• **Exercise brief**
From the entries below, copy every line that holds the word "Write".

• **Data to process**
* BEGIN *

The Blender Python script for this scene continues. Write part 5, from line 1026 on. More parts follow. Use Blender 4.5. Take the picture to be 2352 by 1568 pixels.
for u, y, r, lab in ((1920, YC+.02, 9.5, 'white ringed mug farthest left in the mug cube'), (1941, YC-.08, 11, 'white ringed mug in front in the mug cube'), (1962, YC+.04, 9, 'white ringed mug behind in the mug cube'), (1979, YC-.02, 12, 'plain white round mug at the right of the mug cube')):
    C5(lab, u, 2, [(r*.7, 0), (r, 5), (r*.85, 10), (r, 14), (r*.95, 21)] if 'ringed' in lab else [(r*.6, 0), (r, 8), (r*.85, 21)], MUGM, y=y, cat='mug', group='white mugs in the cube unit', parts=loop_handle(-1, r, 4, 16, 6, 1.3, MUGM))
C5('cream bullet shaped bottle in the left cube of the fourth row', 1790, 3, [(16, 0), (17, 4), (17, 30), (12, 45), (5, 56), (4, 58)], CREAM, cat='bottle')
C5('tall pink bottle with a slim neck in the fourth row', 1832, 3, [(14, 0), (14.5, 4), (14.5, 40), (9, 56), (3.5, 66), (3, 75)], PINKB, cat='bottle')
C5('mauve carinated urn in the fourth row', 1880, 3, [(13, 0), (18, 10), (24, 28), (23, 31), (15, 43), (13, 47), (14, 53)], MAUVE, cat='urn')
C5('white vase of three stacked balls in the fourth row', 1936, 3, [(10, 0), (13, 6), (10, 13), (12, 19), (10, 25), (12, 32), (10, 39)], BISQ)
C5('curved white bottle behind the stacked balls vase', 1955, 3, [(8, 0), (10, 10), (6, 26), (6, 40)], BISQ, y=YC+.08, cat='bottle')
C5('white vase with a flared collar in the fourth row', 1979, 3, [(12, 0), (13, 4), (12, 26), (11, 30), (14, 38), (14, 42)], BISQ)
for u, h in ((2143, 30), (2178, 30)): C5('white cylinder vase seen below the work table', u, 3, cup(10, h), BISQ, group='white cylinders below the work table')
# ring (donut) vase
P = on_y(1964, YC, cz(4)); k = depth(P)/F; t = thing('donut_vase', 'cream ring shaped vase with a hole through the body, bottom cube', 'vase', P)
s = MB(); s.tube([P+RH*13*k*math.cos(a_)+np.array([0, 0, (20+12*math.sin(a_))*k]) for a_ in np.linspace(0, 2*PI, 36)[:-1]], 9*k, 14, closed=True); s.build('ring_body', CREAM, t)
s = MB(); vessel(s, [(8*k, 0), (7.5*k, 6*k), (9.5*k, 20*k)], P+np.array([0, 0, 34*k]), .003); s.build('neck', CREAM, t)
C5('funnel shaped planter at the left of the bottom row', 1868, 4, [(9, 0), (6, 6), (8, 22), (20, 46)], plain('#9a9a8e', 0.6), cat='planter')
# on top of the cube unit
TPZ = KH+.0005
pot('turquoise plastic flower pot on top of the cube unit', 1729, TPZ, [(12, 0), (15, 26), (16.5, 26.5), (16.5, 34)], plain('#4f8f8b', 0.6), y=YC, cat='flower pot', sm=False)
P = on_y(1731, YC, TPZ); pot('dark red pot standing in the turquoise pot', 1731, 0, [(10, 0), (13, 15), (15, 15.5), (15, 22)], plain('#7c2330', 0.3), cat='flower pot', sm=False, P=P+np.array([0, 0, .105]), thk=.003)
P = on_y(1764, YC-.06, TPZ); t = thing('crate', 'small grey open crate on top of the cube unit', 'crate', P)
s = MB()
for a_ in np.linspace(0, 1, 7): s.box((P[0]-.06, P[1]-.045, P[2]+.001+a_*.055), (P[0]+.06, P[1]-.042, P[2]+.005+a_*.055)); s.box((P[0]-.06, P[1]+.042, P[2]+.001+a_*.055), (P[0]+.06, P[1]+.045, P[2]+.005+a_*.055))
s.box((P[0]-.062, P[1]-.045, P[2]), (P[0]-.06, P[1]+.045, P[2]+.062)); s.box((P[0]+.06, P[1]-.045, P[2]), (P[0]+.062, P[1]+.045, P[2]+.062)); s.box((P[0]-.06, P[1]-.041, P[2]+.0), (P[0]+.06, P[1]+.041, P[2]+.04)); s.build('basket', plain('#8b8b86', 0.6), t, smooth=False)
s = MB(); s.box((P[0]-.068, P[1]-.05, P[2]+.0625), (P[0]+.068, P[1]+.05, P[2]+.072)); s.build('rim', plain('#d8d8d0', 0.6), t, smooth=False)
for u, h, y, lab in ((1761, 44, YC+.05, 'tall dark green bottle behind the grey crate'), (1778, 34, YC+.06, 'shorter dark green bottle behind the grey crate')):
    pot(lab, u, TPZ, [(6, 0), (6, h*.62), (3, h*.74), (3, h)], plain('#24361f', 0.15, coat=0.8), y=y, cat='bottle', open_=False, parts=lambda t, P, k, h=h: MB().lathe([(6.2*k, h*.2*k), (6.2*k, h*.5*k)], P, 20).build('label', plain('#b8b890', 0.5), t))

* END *
* BEGIN *

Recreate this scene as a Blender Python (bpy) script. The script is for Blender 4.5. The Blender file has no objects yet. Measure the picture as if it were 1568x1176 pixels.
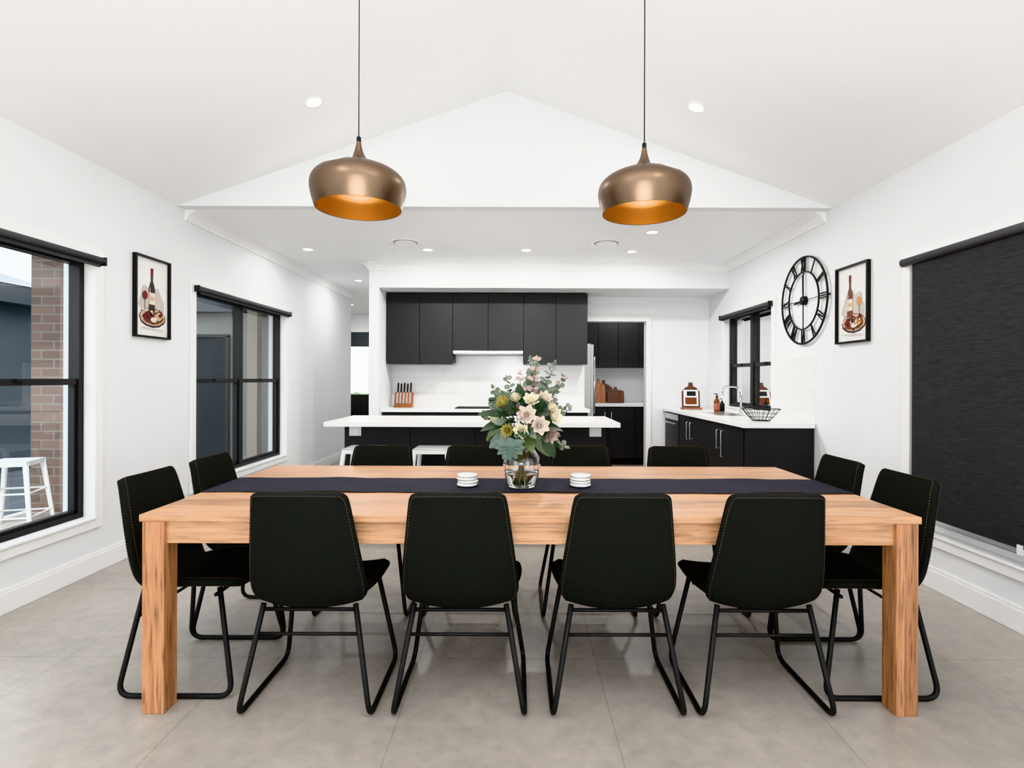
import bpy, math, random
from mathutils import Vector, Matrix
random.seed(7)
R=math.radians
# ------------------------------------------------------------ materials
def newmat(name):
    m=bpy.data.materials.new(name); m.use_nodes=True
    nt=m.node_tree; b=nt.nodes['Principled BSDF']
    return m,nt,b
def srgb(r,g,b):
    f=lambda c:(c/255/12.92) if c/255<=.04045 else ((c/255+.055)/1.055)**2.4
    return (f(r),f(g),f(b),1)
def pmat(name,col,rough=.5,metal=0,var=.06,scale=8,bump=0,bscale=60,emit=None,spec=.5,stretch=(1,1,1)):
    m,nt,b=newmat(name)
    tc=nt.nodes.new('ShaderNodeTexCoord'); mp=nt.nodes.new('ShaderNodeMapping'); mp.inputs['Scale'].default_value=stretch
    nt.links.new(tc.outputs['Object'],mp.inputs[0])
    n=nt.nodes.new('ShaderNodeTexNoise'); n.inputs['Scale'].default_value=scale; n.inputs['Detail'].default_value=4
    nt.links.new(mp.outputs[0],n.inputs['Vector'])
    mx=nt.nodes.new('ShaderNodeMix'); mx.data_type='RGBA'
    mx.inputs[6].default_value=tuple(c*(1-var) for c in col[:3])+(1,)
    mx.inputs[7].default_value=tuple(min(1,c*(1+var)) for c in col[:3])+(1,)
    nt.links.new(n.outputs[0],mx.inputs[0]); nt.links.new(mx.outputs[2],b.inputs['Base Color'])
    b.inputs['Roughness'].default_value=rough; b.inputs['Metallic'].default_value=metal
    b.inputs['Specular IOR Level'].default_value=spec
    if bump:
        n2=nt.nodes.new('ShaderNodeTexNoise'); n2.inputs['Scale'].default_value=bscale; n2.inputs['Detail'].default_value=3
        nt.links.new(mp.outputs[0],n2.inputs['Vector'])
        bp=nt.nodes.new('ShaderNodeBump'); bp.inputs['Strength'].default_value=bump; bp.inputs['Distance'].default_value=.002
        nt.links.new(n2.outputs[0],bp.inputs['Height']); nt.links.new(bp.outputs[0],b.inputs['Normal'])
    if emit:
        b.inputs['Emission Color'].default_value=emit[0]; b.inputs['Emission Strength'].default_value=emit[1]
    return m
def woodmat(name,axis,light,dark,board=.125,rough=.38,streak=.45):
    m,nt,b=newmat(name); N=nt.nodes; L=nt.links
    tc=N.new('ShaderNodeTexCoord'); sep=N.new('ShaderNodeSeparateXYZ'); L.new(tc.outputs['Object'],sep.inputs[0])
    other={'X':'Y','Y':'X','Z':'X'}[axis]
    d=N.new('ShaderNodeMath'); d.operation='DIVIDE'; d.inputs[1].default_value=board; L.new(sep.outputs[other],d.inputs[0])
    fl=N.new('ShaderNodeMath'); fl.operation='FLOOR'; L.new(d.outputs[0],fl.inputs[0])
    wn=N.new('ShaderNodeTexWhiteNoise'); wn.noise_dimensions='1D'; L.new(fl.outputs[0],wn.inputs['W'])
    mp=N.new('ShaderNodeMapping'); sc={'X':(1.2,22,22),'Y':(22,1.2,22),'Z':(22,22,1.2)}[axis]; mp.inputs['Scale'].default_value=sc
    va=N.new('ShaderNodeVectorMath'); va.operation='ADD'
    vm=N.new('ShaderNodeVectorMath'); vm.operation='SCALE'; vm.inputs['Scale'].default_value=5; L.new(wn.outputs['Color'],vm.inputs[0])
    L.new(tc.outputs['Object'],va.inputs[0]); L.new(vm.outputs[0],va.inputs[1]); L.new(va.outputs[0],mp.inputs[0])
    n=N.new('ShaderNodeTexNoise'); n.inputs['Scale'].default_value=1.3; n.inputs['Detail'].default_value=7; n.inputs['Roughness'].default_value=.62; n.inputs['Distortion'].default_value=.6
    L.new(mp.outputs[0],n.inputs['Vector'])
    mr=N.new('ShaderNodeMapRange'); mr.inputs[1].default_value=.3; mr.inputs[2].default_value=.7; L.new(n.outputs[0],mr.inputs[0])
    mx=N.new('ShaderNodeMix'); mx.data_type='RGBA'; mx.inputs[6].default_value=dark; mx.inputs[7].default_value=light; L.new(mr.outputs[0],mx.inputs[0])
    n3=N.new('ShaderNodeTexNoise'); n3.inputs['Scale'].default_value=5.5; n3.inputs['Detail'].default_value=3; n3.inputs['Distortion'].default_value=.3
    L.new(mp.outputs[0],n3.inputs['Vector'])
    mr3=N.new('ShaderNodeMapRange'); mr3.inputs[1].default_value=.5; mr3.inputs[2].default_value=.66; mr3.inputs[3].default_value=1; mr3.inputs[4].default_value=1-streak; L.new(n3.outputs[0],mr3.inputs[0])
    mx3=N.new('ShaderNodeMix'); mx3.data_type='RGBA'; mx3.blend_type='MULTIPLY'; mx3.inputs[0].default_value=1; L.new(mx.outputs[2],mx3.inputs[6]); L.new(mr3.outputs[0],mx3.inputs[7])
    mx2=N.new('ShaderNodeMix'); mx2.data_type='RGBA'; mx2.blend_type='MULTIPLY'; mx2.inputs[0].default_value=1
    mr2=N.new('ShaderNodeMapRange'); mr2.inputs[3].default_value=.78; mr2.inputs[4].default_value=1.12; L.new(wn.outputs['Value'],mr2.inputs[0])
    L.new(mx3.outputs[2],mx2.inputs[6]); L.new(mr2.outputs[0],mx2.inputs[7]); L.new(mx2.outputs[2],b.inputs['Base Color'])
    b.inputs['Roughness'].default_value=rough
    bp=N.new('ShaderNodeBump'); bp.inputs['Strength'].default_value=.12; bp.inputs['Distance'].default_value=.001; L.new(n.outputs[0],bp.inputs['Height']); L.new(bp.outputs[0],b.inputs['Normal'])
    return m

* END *
* BEGIN *

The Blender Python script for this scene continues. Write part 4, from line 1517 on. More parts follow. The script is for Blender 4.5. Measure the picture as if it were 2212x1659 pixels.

* END *

• **Answer to this problem**
The Blender Python script for this scene continues. Write part 5, from line 1026 on. More parts follow. Use Blender 4.5. Take the picture to be 2352 by 1568 pixels.
The Blender Python script for this scene continues. Write part 4, from line 1517 on. More parts follow. The script is for Blender 4.5. Measure the picture as if it were 2212x1659 pixels.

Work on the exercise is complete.